O que não aparece no cálculo de ambos, das classes que representam e suas forças motrizes, é o impacto de eventuais novos capítulos da crise sobre a luta de classes internacional. A luta dos Coletes Amarelos na França indica que o que vimos no início da década com a Primavera Árabe não está descartado como hipótese, inclusive nos países centrais.

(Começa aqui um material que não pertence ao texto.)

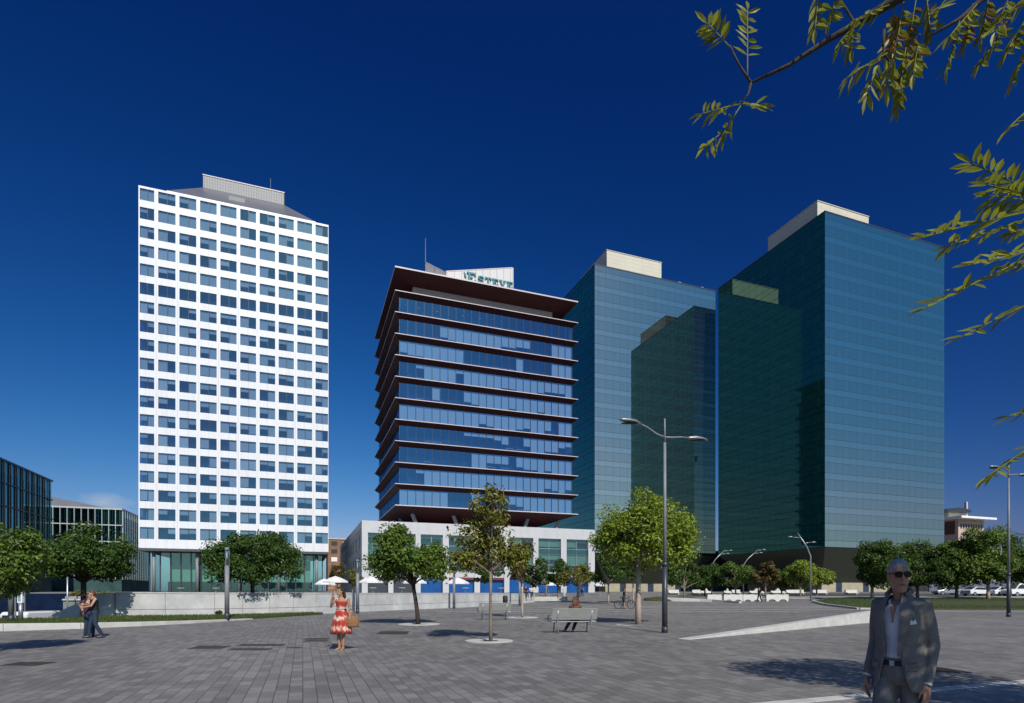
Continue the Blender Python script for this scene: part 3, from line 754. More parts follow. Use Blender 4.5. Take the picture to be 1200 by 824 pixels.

Com os processos de crise orgânica que abalam os principais países do mundo, de um lado, e processos de luta sem horizonte certo como o que ocorre em Hong Kong, os efeitos da guerra comercial se agravam; essas múltiplas determinações se retroalimentam e vão costurando saídas mais complexas para a crise. Se, conseguir demonstrar capacidade para renovar ciclos de crescimento econômico, até mesmo a direita dura neoliberal e a extrema direita começam a mostrar rachaduras e fragilidades políticas, num cenário em que se tornam extremamente difíceis as hegemonias estáveis em qualquer país do mundo – mesmo com Trump nos EUA. Ainda que novos processos da luta de classes a nível mundial não sejam automaticamente ligados a uma piora da crise, uma eventual nova recessão global traria à tona possibilidades de novos abalos internacionais.